Leave out any pictures and transcribe all other data below exactly.

# # # # # # #

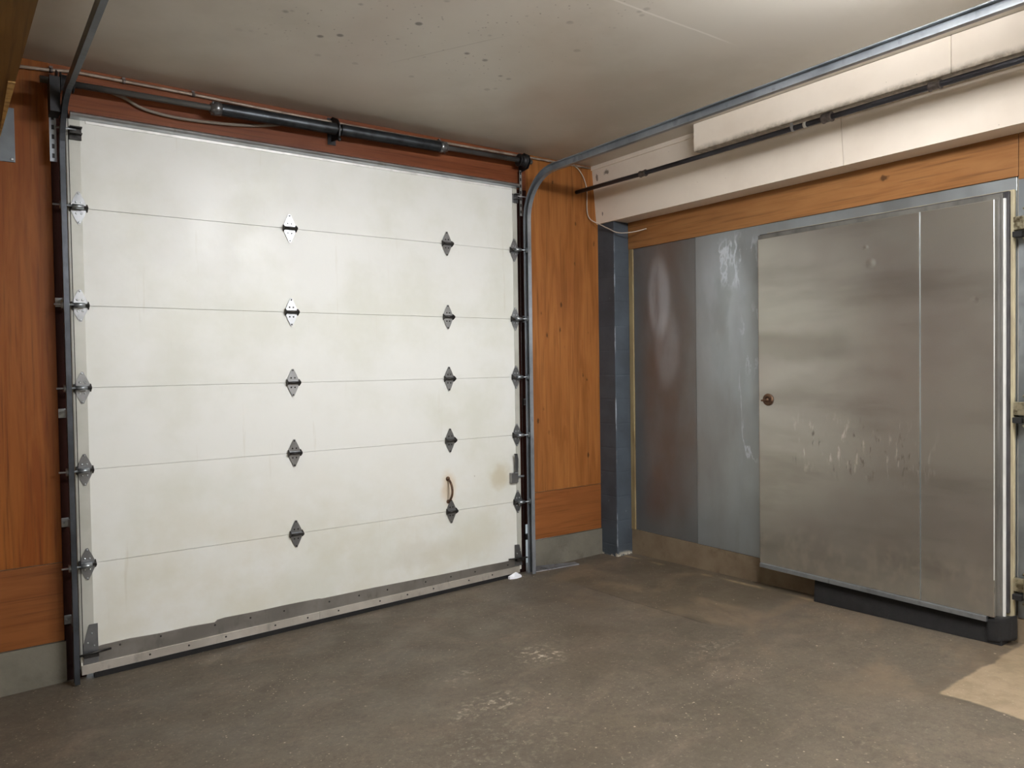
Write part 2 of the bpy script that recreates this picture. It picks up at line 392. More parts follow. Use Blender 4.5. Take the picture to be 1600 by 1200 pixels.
def fridge_metal():
    t = NT('worn_stainless_sheet'); x, y, z = t.xyz()
    c = t.mix(t.ramp(t.noise(1.1, (1, 1, 1.2), 5, .55), .35, .68), lin((186, 183, 174)), lin((172, 165, 158)))
    c = t.mix(t.ramp(t.noise(2.4, (1, .35, 1.8), 5, .55, (2, 5, 1)), .42, .72, 0, .55), c, lin((136, 130, 121)))
    # tarnish band left of centre, ragged edge
    wv = t.math('MULTIPLY', t.math('SUBTRACT', t.noise(5, (1, 1, 1), 4), .5), .12)
    band = t.math('MULTIPLY', t.box(t.math('ADD', z, wv), 1.70, 1.86, .05), t.box(t.math('ADD', y, wv), -2.15, -1.4, .08))
    c = t.mix(t.math('MULTIPLY', band, .4), c, lin((128, 123, 112)))
    zone = t.math('MULTIPLY', t.box(z, 1.0, 1.30, .10), t.box(y, -2.62, -1.8, .15))
    sc = t.ramp(t.noise(22, (1, 1.6, .42), 4, .65, (3, 1, 1)), .56, .68, 0, .8)
    c = t.mix(t.math('MULTIPLY', sc, zone), c, lin((232, 226, 218)))
    dk = t.ramp(t.noise(20, (1, 1.4, .5), 4, .65, (8, 1, 6)), .6, .72, 0, .7)
    c = t.mix(t.math('MULTIPLY', dk, zone), c, lin((84, 78, 70)))
    low = t.math('MULTIPLY', t.ramp(z, .50, .66, 1, 0), t.ramp(t.noise(12, (1, 1, .7), 5, .65), .45, .62, 0, .4))
    c = t.mix(low, c, lin((206, 200, 186)))
    h = t.math('ADD', t.noise(1.2, (1, 1, .8), 1, .4, (1, 2, 3)), t.math('MULTIPLY', t.noise(8, (1, 1, .6), 1), t.math('MULTIPLY', zone, .06)))
    for (cy, cz, r_) in ((-2.30, 2.265, .035), (-2.27, 2.36, .02), (-2.87, 2.0, .025)):
        dy = t.math('SUBTRACT', y, cy); dz = t.math('SUBTRACT', z, cz)
        d = t.math('SQRT', t.math('ADD', t.math('MULTIPLY', dy, dy), t.math('MULTIPLY', dz, dz)))
        h = t.math('ADD', h, t.ramp(d, 0.0, r_, -.25, 0))
    t.bump(h, .22, .03)
    return t.done(c, .26, .85)
M['fridge'] = fridge_metal()
M['gasket'] = simple('grey_gasket', (96, 94, 88), .6, .1, (74, 72, 68), 10, (1, 1, .2))
M['gasket_dark'] = simple('dark_gasket', (54, 52, 54), .7, 0, (38, 36, 38), 10)
M['strip_white'] = simple('white_metal_strip', (226, 226, 222), .4, .2, (200, 200, 194), 8, (1, 1, .3))
M['lip_tan'] = simple('yellowed_strip', (176, 166, 136), .6, 0, (140, 128, 104), 8, (1, 1, .3))
M['brass'] = simple('worn_brass_hinge', (196, 188, 160), .32, .8, (92, 82, 62), 26)
M['tan_wood'] = simple('tan_batten', (150, 134, 98), .6, 0, (112, 92, 60), 7, (1, 1, .2))
M['grey_plate'] = simple('blue_grey_plate', (104, 110, 114), .45, .3, (92, 96, 98), 5)
M['paper'] = simple('white_paper', (240, 242, 248), .7)
M['thresh'] = galv('threshold_steel', (196, 200, 212), (150, 152, 160), (84, 82, 82), .28, .9)
M['lamp_housing'] = simple('white_enamel', (232, 232, 228), .4)
M['outside'] = concrete('outside_concrete', (190, 190, 186), (178, 178, 174), (160, 160, 156))

def emit(name, col, strength):
    m = bpy.data.materials.new(name); m.use_nodes = True; t = m.node_tree; t.nodes.clear()
    e = t.nodes.new('ShaderNodeEmission'); e.inputs[0].default_value = col; e.inputs[1].default_value = strength
    o = t.nodes.new('ShaderNodeOutputMaterial'); t.links.new(e.outputs[0], o.inputs[0])
    return m

# ------------------------------------------------------------------ room shell
def sloped_slab(x0, x1, y0, y1, dz=0.0, th=.12):
    p = [(x0, y0), (x1, y0), (x1, y1), (x0, y1)]
    return MB().hexa([(a, b, fz(a, b) + dz - th) for a, b in p] + [(a, b, fz(a, b) + dz) for a, b in p])
struct(sloped_slab(XL - .2, XR + .6, YF - .2, .26).build('floor', M['floor']))
struct(MB().box(-5, 9, .26, 9, -.2, 0.01).build('ground_outside', M['outside']))
struct(MB().box(XL - .2, XR + .6, YF - .2, .26, CEIL, CEIL + .12).build('ceiling', M['ceiling']))
struct(MB().box(XL - .15, XL, YF, .26, -.15, CEIL).build('wall_left', M['plain_wall']))
struct(MB().box(XL - .15, XR + .6, YF - .15, YF, -.15, CEIL).build('wall_front', M['plain_wall']))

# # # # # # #

- **ANSWER BELOW**
Write part 2 of the bpy script that recreates this picture. It picks up at line 392. More parts follow. Use Blender 4.5. Take the picture to be 1600 by 1200 pixels.
def fridge_metal():
    t = NT('worn_stainless_sheet'); x, y, z = t.xyz()
    c = t.mix(t.ramp(t.noise(1.1, (1, 1, 1.2), 5, .55), .35, .68), lin((186, 183, 174)), lin((172, 165, 158)))
    c = t.mix(t.ramp(t.noise(2.4, (1, .35, 1.8), 5, .55, (2, 5, 1)), .42, .72, 0, .55), c, lin((136, 130, 121)))
    # tarnish band left of centre, ragged edge
    wv = t.math('MULTIPLY', t.math('SUBTRACT', t.noise(5, (1, 1, 1), 4), .5), .12)
    band = t.math('MULTIPLY', t.box(t.math('ADD', z, wv), 1.70, 1.86, .05), t.box(t.math('ADD', y, wv), -2.15, -1.4, .08))
    c = t.mix(t.math('MULTIPLY', band, .4), c, lin((128, 123, 112)))
    zone = t.math('MULTIPLY', t.box(z, 1.0, 1.30, .10), t.box(y, -2.62, -1.8, .15))
    sc = t.ramp(t.noise(22, (1, 1.6, .42), 4, .65, (3, 1, 1)), .56, .68, 0, .8)
    c = t.mix(t.math('MULTIPLY', sc, zone), c, lin((232, 226, 218)))
    dk = t.ramp(t.noise(20, (1, 1.4, .5), 4, .65, (8, 1, 6)), .6, .72, 0, .7)
    c = t.mix(t.math('MULTIPLY', dk, zone), c, lin((84, 78, 70)))
    low = t.math('MULTIPLY', t.ramp(z, .50, .66, 1, 0), t.ramp(t.noise(12, (1, 1, .7), 5, .65), .45, .62, 0, .4))
    c = t.mix(low, c, lin((206, 200, 186)))
    h = t.math('ADD', t.noise(1.2, (1, 1, .8), 1, .4, (1, 2, 3)), t.math('MULTIPLY', t.noise(8, (1, 1, .6), 1), t.math('MULTIPLY', zone, .06)))
    for (cy, cz, r_) in ((-2.30, 2.265, .035), (-2.27, 2.36, .02), (-2.87, 2.0, .025)):
        dy = t.math('SUBTRACT', y, cy); dz = t.math('SUBTRACT', z, cz)
        d = t.math('SQRT', t.math('ADD', t.math('MULTIPLY', dy, dy), t.math('MULTIPLY', dz, dz)))
        h = t.math('ADD', h, t.ramp(d, 0.0, r_, -.25, 0))
    t.bump(h, .22, .03)
    return t.done(c, .26, .85)
M['fridge'] = fridge_metal()
M['gasket'] = simple('grey_gasket', (96, 94, 88), .6, .1, (74, 72, 68), 10, (1, 1, .2))
M['gasket_dark'] = simple('dark_gasket', (54, 52, 54), .7, 0, (38, 36, 38), 10)
M['strip_white'] = simple('white_metal_strip', (226, 226, 222), .4, .2, (200, 200, 194), 8, (1, 1, .3))
M['lip_tan'] = simple('yellowed_strip', (176, 166, 136), .6, 0, (140, 128, 104), 8, (1, 1, .3))
M['brass'] = simple('worn_brass_hinge', (196, 188, 160), .32, .8, (92, 82, 62), 26)
M['tan_wood'] = simple('tan_batten', (150, 134, 98), .6, 0, (112, 92, 60), 7, (1, 1, .2))
M['grey_plate'] = simple('blue_grey_plate', (104, 110, 114), .45, .3, (92, 96, 98), 5)
M['paper'] = simple('white_paper', (240, 242, 248), .7)
M['thresh'] = galv('threshold_steel', (196, 200, 212), (150, 152, 160), (84, 82, 82), .28, .9)
M['lamp_housing'] = simple('white_enamel', (232, 232, 228), .4)
M['outside'] = concrete('outside_concrete', (190, 190, 186), (178, 178, 174), (160, 160, 156))

def emit(name, col, strength):
    m = bpy.data.materials.new(name); m.use_nodes = True; t = m.node_tree; t.nodes.clear()
    e = t.nodes.new('ShaderNodeEmission'); e.inputs[0].default_value = col; e.inputs[1].default_value = strength
    o = t.nodes.new('ShaderNodeOutputMaterial'); t.links.new(e.outputs[0], o.inputs[0])
    return m

# ------------------------------------------------------------------ room shell
def sloped_slab(x0, x1, y0, y1, dz=0.0, th=.12):
    p = [(x0, y0), (x1, y0), (x1, y1), (x0, y1)]
    return MB().hexa([(a, b, fz(a, b) + dz - th) for a, b in p] + [(a, b, fz(a, b) + dz) for a, b in p])
struct(sloped_slab(XL - .2, XR + .6, YF - .2, .26).build('floor', M['floor']))
struct(MB().box(-5, 9, .26, 9, -.2, 0.01).build('ground_outside', M['outside']))
struct(MB().box(XL - .2, XR + .6, YF - .2, .26, CEIL, CEIL + .12).build('ceiling', M['ceiling']))
struct(MB().box(XL - .15, XL, YF, .26, -.15, CEIL).build('wall_left', M['plain_wall']))
struct(MB().box(XL - .15, XR + .6, YF - .15, YF, -.15, CEIL).build('wall_front', M['plain_wall']))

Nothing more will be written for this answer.